子どもを持つ親にとって、子どもへの教育はとても悩ましい問題だ。とくに、小学生から中学生にかけては、年齢が低かったときとは違う新たな悩みが浮上してくる。そのひとつとして挙げられるのが、スマホやゲーム機などのデジタル機器の使用についてだ。子どもとの向き合わせ方について、悩んでいる家庭も多いだろう。そこで、実際に小学生のお子さんを持つお母さんに、子どもを取り巻くデジタル環境の実態や悩み事、対応の仕方についてお話を伺ってみた。

~今回インタビューした、Aさん~
小学5年生の男の子を育てるお母さん。出産後すぐに復職し以降、仕事と子育てを両立するワーキングマザーでもある。ワークライフバランスと、子どもも大人も「よく学べ(働け)、よく遊べ」がモットーだという

子どもが大きくなると子育てにも変化が

―― 本日はよろしくお願いします。それではまず、お子さんの日ごろの生活パターンについて教えてください。

はい。平日はもちろん学校がありますが、帰宅後はお稽古事などがある日はそれに子ども自身で通い、何もない日はお友達と遊んだりしています。あと、宿題については、私が仕事で不在にしている間になるべく終えておくように伝えています。
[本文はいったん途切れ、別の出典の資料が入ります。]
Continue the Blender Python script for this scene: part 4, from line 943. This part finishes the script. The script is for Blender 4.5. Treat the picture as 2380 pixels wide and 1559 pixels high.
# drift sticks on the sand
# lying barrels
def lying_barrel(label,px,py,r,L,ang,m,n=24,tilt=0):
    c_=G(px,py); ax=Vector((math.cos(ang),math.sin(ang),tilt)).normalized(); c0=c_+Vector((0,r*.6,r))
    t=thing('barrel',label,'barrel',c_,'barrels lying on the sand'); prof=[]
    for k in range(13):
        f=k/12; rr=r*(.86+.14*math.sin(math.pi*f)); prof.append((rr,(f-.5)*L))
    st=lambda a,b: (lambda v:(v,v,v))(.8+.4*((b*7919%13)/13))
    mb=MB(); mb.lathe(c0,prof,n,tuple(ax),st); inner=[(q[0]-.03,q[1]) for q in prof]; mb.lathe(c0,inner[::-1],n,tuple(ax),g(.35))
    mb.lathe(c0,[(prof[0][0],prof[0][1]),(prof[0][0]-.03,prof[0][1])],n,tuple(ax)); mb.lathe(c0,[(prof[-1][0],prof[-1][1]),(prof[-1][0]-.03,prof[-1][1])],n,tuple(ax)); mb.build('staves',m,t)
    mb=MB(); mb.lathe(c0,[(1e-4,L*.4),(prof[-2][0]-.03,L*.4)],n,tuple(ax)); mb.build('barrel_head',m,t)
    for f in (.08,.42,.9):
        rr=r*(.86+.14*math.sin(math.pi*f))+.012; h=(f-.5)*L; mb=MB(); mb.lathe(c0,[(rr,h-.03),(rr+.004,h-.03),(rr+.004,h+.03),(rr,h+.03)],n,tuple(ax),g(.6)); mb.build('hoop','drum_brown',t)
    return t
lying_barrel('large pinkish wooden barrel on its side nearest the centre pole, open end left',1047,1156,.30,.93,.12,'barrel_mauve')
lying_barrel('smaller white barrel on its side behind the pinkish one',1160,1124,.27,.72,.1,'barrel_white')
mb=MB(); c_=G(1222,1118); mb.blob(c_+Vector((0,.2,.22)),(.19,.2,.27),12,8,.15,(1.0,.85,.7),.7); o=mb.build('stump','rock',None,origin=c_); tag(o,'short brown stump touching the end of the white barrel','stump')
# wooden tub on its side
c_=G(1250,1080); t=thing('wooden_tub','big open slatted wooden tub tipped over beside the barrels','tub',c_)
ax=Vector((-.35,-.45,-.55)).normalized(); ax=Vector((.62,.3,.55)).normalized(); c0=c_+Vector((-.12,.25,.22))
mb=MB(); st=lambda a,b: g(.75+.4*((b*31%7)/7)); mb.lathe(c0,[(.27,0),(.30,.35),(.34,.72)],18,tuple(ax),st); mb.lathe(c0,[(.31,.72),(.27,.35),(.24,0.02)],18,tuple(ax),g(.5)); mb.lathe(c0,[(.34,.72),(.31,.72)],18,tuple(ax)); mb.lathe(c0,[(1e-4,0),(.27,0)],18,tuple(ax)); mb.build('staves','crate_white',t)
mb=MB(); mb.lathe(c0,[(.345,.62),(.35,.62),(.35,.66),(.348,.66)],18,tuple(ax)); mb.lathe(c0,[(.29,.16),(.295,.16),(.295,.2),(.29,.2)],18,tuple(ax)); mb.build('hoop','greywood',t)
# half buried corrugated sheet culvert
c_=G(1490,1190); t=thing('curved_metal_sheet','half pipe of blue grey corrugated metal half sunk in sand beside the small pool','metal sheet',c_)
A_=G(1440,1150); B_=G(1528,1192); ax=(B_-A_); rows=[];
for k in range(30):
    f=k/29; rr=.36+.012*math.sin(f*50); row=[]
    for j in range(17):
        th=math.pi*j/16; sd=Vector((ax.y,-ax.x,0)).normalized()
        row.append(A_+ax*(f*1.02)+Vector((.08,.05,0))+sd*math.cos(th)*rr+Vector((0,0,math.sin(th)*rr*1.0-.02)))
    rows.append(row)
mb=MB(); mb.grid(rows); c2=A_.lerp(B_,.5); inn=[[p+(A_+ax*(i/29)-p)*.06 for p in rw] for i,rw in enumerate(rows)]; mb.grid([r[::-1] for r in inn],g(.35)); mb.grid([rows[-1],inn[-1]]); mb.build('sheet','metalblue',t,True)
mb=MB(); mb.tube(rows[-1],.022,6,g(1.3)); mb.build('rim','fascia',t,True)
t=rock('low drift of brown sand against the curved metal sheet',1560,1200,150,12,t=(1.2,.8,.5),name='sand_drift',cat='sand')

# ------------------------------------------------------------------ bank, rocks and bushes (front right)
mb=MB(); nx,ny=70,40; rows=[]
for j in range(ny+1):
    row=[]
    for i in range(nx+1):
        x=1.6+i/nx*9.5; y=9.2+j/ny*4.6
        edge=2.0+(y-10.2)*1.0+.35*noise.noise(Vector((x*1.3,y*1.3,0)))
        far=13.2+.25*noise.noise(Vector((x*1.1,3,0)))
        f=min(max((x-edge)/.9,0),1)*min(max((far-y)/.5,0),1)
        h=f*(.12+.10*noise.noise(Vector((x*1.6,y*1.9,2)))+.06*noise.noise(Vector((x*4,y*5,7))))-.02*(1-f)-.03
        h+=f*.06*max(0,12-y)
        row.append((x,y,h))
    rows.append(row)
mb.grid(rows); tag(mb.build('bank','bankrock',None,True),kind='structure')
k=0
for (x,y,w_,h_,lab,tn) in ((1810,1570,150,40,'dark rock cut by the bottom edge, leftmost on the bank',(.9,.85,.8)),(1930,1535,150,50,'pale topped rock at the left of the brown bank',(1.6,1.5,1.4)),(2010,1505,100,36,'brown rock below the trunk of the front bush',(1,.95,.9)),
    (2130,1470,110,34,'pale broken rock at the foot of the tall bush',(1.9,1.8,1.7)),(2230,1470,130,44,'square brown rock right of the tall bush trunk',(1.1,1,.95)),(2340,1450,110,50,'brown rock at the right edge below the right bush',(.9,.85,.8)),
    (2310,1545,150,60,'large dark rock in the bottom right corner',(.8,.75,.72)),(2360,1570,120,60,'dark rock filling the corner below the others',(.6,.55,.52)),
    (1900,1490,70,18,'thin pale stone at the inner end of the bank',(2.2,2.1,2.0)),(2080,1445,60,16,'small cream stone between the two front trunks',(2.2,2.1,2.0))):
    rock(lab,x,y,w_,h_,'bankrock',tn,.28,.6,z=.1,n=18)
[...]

小学校2年生の途中までは学童保育へ通わせてましたが、今は子どもにカギを持たせているので、帰宅後の行動は基本的には本人に任せている感じですね。

―― お子さんが成長するにつれて、子育てに変化はありましたか?

息子の場合、低学年の頃より3、4年生の中学年あたりからのほうが大変でした。低学年のうちは親の目も届きやすくて、いうことも比較的聞いてくれるので良かったのですが……、3年生あたりから学校側から要求されることや子ども自身でやらなければならないことが増えてきて、親としても子育てのハードルが一気に上がった感じがします。

もちろん、子ども自身は身の周りのことなど、自分でできることも増えてラクになる部分もありますが、それに比例して親が管理しきれない部分が増えてくるので。自我も芽生えますし、周りのお友達との関わりも深くなります。ご家庭それぞれに教育方針も違いますので、ある程度周囲と歩調を合わせつつも、家庭の方針と両立させるのはなかなか簡単ではないですね。

―― 今まで自分の家庭だけで完結していたのが、他のご家庭との関わりも増えてくるんですね。そうなると、他の子から影響されたりとかするのでしょうか?

そうですね……。小学校高学年でも周りにスマートフォンを持っているお友達もいます。でも息子にはまだ必要のない機能も多いと思うので、親や緊急の連絡ができるように子供向けケータイを持たせています。また、今のケータイでも紛失や破損が多く、管理ができない部分があるので、スマートフォンなどの高価なものを持たせることを躊躇しています。

ただ、上の兄弟がいる同級生のお母さんたちからも、中高生だとスマホが大事なコミュニケーションツールだという話も聞くので、もう少し大きくなったら検討しようと思っています。

―― なるほど。それだとお子さんはまだインターネットに繋がるようなスマホやタブレット、ゲームなど使用されていないですかね?

いえ。子ども専用には与えていませんが、家族で共有しているWindowsのデスクトップPCとiPad miniが1台ずつと、Wii、3DS、Xboxのゲーム機もあります。

タブレットやパソコンは学校の授業でも使用しているようなので、家庭では特に何も教えていないのですが、インターネット検索なども割と使いこなしていますね。あと、ゲーム機はそれぞれ無線LANにつながっていて、ネットワーク対戦などで遊んでいます。

―― タブレットやパソコンが、学校の授業で使われているんですね。お子さんの使用目的は主にインターネットですか?

そうですね、ほとんど検索か動画投稿サイトしか見ていないです(笑)。パソコンスキルなどは将来的に必要なスキルだと思うので、割と自由に使わせていますが……何かトラブルがあった際の対処が自分ではできないので、親としてはちょっと心配ですね。

―― やっぱり、お子さんがそういったスマホやゲームなどでインターネットを利用することに対して不安ですか?

そうですね。中毒性があるのでハマってしまうと、止められなくなるというのが私的には一番の問題だと感じています。そればかりに時間を割いてしまって、今の年齢でやっておいたほうがよいこと(勉強など)をやる機会が奪われてしまうのがもったいないですよね。

ただ、インターネットの利用自体は、子ども大人は関係なく、いまや避けられないものだとも思っています。ゲームも含めて子どもたちにとってはお友達とのコミュニケーションツールでもあるので……。その存在自体は、否定できないところもあります。